読書ノートの話。りなるさんは読書ノートとして、気になった箇所の切り抜きをやっているらしい。自分も昔はやっていたことがあるのだが、やめてしまった。

理由は、めんどくさいから。それに、自分が気に入った箇所の切り抜きをしても、それだけで本質が抽出できるほど精度が高いわけでもない、と思ったからだ。どちらかというと、気に入った言い回しとか、ちょっとしたtipsが多く、切り抜いたものを並べてみてもその本の本質だとは思えないものが多かったからだ(これは自分の切り抜きの精度が低いだけかもしれないけれど)。

最近は、忘れるものは忘れるべくして忘れたと思うようにして、忘れることを全く厭わなくなっている。どの本を読んだかの記録はつけているけれど、いわゆる読書メモ的なものはほぼ皆無である。

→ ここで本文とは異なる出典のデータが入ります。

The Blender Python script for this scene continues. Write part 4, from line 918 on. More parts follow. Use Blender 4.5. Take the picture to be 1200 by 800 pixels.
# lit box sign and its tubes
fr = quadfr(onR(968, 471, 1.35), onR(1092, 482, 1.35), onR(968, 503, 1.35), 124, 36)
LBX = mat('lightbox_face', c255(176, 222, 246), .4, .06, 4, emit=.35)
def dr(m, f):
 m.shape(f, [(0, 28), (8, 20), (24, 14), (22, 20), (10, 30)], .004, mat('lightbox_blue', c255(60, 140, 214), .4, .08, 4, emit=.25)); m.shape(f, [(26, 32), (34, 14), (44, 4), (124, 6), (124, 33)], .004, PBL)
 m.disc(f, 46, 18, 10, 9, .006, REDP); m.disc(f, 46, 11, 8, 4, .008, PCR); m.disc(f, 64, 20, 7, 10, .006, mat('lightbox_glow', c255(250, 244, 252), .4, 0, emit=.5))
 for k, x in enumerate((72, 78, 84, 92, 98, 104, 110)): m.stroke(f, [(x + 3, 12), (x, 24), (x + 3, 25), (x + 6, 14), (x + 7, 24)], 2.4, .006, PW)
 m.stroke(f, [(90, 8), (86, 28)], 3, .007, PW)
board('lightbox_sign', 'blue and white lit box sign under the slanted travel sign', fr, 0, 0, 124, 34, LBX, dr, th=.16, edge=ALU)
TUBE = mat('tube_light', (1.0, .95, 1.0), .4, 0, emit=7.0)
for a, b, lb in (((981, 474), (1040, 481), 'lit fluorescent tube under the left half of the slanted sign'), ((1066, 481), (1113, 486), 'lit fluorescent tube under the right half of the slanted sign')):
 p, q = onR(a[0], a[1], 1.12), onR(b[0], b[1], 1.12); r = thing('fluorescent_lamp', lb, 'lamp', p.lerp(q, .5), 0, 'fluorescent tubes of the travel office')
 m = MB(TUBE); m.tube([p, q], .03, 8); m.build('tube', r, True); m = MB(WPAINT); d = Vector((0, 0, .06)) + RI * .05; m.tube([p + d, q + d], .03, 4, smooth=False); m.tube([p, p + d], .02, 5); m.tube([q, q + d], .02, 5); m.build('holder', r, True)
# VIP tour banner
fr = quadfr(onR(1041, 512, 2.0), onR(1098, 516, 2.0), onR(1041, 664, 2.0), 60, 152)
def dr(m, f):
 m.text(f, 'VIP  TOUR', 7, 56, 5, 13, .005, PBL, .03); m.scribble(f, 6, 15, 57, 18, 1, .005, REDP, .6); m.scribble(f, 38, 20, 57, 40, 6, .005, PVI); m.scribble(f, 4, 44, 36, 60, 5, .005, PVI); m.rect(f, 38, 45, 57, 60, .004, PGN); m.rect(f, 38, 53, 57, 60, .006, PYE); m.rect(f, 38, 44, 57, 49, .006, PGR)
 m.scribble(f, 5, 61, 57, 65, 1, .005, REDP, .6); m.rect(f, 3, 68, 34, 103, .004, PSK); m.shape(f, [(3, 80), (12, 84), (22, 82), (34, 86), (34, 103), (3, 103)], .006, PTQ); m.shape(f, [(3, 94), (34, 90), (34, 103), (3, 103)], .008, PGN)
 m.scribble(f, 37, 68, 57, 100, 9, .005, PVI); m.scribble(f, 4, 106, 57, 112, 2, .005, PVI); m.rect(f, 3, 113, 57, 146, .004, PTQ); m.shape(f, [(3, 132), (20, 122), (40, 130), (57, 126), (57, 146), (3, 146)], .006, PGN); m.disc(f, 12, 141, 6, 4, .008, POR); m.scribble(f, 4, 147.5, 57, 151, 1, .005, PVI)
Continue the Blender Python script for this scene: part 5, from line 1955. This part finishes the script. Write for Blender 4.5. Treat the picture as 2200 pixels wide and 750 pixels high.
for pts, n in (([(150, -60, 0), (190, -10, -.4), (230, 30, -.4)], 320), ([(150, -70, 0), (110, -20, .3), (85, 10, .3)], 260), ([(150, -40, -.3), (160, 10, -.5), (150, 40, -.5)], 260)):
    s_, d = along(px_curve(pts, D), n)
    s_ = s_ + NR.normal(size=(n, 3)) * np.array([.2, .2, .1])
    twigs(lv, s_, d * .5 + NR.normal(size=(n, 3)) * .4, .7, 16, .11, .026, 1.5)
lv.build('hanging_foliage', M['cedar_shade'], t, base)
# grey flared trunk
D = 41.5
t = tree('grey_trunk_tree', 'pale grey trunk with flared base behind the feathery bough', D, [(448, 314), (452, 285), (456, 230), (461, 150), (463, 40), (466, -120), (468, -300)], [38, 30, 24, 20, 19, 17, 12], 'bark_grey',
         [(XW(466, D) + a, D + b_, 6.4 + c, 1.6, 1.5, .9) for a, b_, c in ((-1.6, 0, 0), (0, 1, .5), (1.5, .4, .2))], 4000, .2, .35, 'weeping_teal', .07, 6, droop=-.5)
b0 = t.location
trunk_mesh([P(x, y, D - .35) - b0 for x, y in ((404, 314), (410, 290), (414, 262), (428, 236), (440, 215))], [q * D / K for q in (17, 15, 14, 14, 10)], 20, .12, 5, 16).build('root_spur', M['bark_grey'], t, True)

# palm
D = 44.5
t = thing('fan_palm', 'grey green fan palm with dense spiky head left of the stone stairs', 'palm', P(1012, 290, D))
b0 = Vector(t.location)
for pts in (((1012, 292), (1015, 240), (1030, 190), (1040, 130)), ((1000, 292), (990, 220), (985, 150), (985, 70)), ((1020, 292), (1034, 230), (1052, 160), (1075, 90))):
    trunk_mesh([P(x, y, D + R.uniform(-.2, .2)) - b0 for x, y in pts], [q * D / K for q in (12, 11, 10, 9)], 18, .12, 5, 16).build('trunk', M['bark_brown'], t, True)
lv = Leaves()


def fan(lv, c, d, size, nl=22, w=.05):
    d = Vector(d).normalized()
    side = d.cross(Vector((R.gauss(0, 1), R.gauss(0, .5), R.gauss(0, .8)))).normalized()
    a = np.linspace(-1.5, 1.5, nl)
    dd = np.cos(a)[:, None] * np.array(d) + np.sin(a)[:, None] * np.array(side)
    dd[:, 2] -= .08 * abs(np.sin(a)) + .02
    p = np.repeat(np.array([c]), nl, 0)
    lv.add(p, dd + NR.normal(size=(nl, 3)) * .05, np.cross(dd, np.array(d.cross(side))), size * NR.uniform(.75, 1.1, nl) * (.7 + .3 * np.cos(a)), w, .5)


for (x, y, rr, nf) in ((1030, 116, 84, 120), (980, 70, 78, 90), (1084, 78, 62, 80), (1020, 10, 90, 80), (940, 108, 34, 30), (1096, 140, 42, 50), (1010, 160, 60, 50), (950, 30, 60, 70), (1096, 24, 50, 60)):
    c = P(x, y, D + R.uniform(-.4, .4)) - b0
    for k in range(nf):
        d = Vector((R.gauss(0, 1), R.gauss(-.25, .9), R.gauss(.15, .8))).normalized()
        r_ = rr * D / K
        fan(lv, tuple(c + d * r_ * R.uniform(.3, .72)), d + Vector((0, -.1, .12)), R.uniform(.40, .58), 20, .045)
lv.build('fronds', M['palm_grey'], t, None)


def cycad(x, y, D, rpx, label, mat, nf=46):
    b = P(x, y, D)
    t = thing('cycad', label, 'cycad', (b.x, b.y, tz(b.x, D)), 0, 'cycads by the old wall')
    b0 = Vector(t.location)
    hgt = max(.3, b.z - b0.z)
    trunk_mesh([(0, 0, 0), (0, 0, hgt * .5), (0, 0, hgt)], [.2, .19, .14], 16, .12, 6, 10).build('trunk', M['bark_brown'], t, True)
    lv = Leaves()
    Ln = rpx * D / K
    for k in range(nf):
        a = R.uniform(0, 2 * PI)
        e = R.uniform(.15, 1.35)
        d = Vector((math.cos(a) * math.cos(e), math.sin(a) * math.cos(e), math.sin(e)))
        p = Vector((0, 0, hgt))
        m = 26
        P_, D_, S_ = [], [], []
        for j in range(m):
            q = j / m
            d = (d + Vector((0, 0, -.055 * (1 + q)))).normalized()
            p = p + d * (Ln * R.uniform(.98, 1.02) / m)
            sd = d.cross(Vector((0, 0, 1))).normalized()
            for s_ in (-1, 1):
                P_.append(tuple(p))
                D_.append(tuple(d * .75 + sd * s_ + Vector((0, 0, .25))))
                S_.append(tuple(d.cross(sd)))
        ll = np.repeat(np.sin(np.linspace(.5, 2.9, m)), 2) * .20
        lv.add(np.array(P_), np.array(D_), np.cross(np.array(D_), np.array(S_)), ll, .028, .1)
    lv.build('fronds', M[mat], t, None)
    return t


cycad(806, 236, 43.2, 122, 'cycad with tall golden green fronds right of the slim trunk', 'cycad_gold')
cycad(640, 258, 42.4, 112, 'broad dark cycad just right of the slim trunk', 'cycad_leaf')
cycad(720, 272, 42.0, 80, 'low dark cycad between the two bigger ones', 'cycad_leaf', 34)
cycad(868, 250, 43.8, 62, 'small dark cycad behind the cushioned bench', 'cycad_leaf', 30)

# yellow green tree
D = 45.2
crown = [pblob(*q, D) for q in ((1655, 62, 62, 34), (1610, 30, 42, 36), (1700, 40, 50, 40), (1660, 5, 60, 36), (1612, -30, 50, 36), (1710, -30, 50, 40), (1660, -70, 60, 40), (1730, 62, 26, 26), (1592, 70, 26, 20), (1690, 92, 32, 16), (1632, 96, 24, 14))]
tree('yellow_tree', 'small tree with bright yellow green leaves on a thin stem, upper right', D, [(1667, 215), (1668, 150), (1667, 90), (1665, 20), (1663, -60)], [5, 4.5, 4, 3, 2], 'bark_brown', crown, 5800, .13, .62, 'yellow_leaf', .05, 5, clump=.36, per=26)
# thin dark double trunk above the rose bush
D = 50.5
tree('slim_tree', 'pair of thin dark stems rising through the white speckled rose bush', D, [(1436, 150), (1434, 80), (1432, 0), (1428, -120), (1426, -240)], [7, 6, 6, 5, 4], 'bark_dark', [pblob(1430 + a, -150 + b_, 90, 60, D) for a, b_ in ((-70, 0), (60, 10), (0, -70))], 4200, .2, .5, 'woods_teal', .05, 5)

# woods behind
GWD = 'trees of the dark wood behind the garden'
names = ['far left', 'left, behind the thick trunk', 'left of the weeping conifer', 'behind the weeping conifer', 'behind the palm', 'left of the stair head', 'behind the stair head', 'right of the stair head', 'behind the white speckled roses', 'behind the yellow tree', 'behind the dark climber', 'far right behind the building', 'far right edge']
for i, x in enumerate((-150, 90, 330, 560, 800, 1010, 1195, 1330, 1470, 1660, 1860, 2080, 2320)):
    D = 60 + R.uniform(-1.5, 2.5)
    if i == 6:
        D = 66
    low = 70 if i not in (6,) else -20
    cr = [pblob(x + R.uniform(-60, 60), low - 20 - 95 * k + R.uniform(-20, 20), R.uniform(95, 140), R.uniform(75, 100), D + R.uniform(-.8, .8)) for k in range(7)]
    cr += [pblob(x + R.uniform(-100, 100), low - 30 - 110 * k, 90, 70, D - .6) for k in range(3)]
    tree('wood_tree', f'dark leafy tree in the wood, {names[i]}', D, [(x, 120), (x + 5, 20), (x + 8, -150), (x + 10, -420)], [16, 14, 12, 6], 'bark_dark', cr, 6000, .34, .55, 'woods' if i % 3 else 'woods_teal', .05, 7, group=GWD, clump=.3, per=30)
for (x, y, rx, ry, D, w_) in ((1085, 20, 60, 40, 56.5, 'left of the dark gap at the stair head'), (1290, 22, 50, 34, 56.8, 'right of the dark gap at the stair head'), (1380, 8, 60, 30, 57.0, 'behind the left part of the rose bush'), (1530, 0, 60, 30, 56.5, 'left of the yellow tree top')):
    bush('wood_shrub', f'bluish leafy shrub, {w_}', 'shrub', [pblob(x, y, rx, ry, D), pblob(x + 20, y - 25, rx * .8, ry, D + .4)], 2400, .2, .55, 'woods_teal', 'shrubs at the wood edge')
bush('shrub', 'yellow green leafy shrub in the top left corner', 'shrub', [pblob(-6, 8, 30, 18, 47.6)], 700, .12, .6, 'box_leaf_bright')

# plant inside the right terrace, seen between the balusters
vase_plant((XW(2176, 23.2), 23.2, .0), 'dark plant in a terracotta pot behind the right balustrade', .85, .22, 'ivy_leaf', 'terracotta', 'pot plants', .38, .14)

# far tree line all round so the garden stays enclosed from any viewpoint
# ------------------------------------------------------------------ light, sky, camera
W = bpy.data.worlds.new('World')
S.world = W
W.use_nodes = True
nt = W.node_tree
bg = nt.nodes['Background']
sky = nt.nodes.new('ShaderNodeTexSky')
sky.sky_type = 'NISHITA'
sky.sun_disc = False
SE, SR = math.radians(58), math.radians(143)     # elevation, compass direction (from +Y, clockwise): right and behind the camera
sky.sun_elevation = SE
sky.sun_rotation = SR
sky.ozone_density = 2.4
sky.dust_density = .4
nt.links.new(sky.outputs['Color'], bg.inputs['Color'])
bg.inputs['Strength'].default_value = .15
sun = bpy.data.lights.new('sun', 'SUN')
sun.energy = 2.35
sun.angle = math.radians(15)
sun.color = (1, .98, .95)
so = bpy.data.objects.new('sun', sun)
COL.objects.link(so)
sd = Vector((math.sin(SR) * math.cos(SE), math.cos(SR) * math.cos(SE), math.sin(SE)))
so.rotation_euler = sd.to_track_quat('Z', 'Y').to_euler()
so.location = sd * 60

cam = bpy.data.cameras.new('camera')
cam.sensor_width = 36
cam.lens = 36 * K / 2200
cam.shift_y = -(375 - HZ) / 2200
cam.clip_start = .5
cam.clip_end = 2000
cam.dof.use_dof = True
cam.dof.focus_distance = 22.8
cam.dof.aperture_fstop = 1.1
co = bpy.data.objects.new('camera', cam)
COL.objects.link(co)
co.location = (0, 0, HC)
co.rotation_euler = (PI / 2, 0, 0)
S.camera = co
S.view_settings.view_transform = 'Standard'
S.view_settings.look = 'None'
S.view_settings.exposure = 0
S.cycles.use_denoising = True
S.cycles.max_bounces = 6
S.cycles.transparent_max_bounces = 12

自分にとって読書とは、走ったり、筋トレする感覚に近いかも。内容ではなく、読書行為そのものに価値がある。そこが読書嫌いの人とは一番相入れない部分かもしれないけれど、読書自体が好きなので、読書によって何も得られなかったとしても特に気にならないのかも。

いわゆるデータをドラッグ&ドロップしている感覚ではなく、文字を介して他人の思考や概念を参照し、自分の思考や記憶と照らし合わせて、新しいものを「生成」している感覚である。なので、同じ本でも読むたびに思うことが違う。自分の中に蓄積している記憶が違うからである。1年ぐらいでもわりと違うし、10年も経てば全然違う。

むしろ、読んだ本の内容を忘れてしまうほうが、また読んだときに感動できるのでお得だ、ぐらいに思ってしまう。まあそんな調子で、読んでは忘れて、を繰り返している。前進しているかどうかはよくわからないが、おそらく前進しているのだろう。